You mentioned your former label. How did winning your freedom from it affect your direction?

“It’s been that sort of heady sense of freedom that sort of reminds me of – I put myself through university and when I graduated, suddenly the days loomed large in front of me and it was, “Ah, I can do whatever I want!” and “Oh shit! I can do WHATEVER I want!” Suddenly the bottom dropped out. There were no structures – It’s a lot of power being able to pick and choose what projects you want to do and what label. But it also took me a bit of time to gather up my courage…I had to find a lot of confidence early on but now I think what’s helping the most is that I’ve put together the dream team of a band, who are really going to be the people I can hold hands with as I go on this journey.”

How did the label dispute affect your songwriting? You talk about your first post-Mercury project Kind Hearted Woman as being “the songs you need to sing, the stories you needed to tell” and many of the songs come from a difficult or painful position – was that a reflection of the stresses you’d gone through?

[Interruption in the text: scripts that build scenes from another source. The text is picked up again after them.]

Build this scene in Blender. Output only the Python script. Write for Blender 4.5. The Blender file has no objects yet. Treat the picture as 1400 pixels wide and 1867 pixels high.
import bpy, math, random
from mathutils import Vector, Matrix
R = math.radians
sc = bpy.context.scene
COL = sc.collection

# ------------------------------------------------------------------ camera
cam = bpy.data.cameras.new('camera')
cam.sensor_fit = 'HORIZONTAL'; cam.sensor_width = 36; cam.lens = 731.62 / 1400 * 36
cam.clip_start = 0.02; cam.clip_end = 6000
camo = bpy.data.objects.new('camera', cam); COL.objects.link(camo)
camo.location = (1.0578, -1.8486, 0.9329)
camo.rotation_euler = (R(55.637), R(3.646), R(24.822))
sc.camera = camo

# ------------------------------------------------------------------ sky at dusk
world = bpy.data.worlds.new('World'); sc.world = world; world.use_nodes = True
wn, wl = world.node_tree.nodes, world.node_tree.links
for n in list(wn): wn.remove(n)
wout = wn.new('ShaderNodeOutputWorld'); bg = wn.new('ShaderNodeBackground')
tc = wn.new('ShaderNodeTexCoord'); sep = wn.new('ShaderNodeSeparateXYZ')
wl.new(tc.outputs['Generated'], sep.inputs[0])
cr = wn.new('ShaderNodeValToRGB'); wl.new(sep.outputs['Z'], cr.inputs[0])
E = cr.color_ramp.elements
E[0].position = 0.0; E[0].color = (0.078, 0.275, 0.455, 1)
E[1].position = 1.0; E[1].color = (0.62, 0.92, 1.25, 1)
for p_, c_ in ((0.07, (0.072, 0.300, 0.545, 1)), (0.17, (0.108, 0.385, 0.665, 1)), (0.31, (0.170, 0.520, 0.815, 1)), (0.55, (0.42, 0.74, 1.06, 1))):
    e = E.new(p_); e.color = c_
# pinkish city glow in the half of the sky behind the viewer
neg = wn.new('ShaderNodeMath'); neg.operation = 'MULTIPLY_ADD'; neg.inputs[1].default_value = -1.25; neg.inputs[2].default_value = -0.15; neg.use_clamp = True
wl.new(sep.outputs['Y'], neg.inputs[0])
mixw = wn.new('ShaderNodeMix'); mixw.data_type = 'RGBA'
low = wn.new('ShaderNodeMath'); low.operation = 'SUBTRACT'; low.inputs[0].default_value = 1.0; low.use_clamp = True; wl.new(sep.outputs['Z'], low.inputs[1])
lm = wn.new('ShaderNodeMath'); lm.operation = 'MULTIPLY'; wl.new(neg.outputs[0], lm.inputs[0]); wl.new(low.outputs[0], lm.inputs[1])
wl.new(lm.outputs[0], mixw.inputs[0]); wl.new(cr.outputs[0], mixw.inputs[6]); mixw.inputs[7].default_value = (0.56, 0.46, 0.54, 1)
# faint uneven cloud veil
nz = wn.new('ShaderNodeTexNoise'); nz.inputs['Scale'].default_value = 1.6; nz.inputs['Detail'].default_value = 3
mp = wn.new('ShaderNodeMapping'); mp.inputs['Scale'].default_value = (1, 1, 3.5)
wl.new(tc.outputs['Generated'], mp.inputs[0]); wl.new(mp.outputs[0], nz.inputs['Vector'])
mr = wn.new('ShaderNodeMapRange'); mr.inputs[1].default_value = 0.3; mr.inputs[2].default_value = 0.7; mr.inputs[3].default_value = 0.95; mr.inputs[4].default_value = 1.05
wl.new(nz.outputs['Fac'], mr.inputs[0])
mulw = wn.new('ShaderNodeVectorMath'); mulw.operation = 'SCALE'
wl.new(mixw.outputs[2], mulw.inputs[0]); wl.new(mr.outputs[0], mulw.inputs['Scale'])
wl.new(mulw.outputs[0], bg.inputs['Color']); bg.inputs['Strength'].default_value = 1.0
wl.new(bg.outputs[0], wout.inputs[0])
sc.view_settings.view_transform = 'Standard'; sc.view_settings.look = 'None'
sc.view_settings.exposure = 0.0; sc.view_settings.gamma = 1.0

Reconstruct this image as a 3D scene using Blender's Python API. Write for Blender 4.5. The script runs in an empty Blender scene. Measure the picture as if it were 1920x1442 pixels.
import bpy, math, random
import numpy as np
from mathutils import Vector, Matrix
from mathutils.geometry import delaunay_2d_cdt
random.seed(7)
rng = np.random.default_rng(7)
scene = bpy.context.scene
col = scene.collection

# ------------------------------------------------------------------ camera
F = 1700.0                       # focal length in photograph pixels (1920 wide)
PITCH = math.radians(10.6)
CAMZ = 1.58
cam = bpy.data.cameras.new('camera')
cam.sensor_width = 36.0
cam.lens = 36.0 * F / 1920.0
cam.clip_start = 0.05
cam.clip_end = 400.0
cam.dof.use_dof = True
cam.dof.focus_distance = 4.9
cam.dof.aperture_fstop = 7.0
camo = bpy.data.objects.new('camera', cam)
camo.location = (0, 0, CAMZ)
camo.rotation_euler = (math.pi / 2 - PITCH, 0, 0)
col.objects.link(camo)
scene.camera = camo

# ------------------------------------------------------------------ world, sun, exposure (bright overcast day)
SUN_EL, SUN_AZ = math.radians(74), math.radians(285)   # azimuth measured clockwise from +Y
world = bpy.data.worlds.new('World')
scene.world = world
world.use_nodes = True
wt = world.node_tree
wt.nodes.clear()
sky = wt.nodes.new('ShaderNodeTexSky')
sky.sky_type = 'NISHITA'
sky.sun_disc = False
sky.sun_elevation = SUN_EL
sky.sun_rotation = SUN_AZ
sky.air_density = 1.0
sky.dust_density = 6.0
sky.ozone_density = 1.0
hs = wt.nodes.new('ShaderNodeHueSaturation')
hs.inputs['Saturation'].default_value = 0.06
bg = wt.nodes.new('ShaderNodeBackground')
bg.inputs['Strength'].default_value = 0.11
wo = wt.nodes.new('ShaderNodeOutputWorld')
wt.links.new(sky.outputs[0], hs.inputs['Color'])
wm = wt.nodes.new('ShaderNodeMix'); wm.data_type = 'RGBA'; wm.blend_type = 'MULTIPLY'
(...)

“The songs definitely characterized the frustration that I was experiencing…It’s the direction I wanted to go all along. I just didn’t have the support. Some of the songs I’m currently doing are five years old and I’d wanted to develop them back then but didn’t have the support and out of that frustration a lot of the songs on Kind Hearted Woman came forth. A lot of the songs I’m singing now are fairly blithe, relaxed, warm and how can you sing those songs when it seems your very creative life is being threatened?”

Tell me a bit about the direction you want to take and your new CD Good News.

“Well, album is a bit of an exaggeration. It’s a very limited edition and not a very good realization of what it is I want to do. Kind of a necessary first step…it needs a lot more work…[but] at least it’ll show how I got to where it is I’m heading…Let’s say the emphasis is on, um…Here’s my understanding of American musical tradition. It’s got influences from both Europeans and African sources and that as an American, you’re entitled to choose—what do I want to show? Which influences do I want to emphasise? …At the moment I’m choosing to emphasise much more of the blues aspects, the Afro-centric aspects, which include things like funk and jazz and r‘n’b and swing.”

The liner notes to Arkansas Traveler talk about you wanting to ‘black up’ for the cover but that the label was against this. Has political correctness showed any signs of slowing down in the United States? If not, how is it affecting performers’ freedom of expression?

“No, matter of fact it’s gotten more correct and very, very apartheid. In the United States the culture there now is very, very separate but equal, very segregated. It’s going backwards I’m afraid to say. You would think that in the heyday of rap and hip hop it looked like everyone was crossing over. It really didn’t happen that way. If anything, it scared everyone further into their suburbs and their white-flight enclaves. You’re not allowed to speak about certain things and most importantly there’s not a lot of dialogue…You know there’s been that big success with Lillith Fair, and what that means is white women speaking to white women. Did we need that? I mean we already know what we think!”

So, what are the good things about living over there?

“Well, we live in New Orleans, which is a very culturally rich city. You know, I’ve lived at different times in my life in Europe and I’ve tried to check out and wash my hands of the whole affair but living in the States I really do feel like I can do some good. I’m able to score the occasional point or two by something I say or write or sing, you know—make someone think—and that’s a good feeling, to have some kind of influence or effect on the direction of things.”

You’ve talked about the influence of the so-called ‘Texas outlaw’ songwriters and artists from the 1960s and ‘70s. What characterized that group?

“There were a lot of very regional songwriters who influenced us that the world at large had never heard of and it makes you very proud to have had such high quality regional influences and it really taught you early on how to have a distinctive voice of your own…There’s more about cowboy mythology, which I think—I’m sorry if this sounds very American naïve—but that’s why I like Australia. It’s more like Texas! There was country and there was rock but it was really called honky tonk…there were no highbrow middle class artsy fartsy Texans going around. It wasn’t art, people needed music to dance to.”

Your connection with roots music is clear, but you’ve torched the idea that you’re a wide-eyed country girl with songs like “Come A Long Way,” where your observations of L.A. are razor-sharp.

“Yeah, well I’d run away when I was 16 and I went to San Francisco, then New York, then Amsterdam. I lived in London. I’ve been around [but] you know I think I’m still wide-eyed. It’s like I try to keep that part of me that grew up in East Texas available, see things through those eyes but not live like a false ideal of that either. I’ve been around and I’ve seen things. I write about cities. I’ve heard it said the way that Joni Mitchell writes about lovers, L.A. obviously, and Anchorage, Fogtown, ‘New York City, imagine that,’ 5 A.M. in Amsterdam, I write about cities, that’s my thing.”

Michelle Shocked plays the Prince of Wales with support from Karma County on Wednesday 22nd. Thursday 23rd and Friday 24th of April.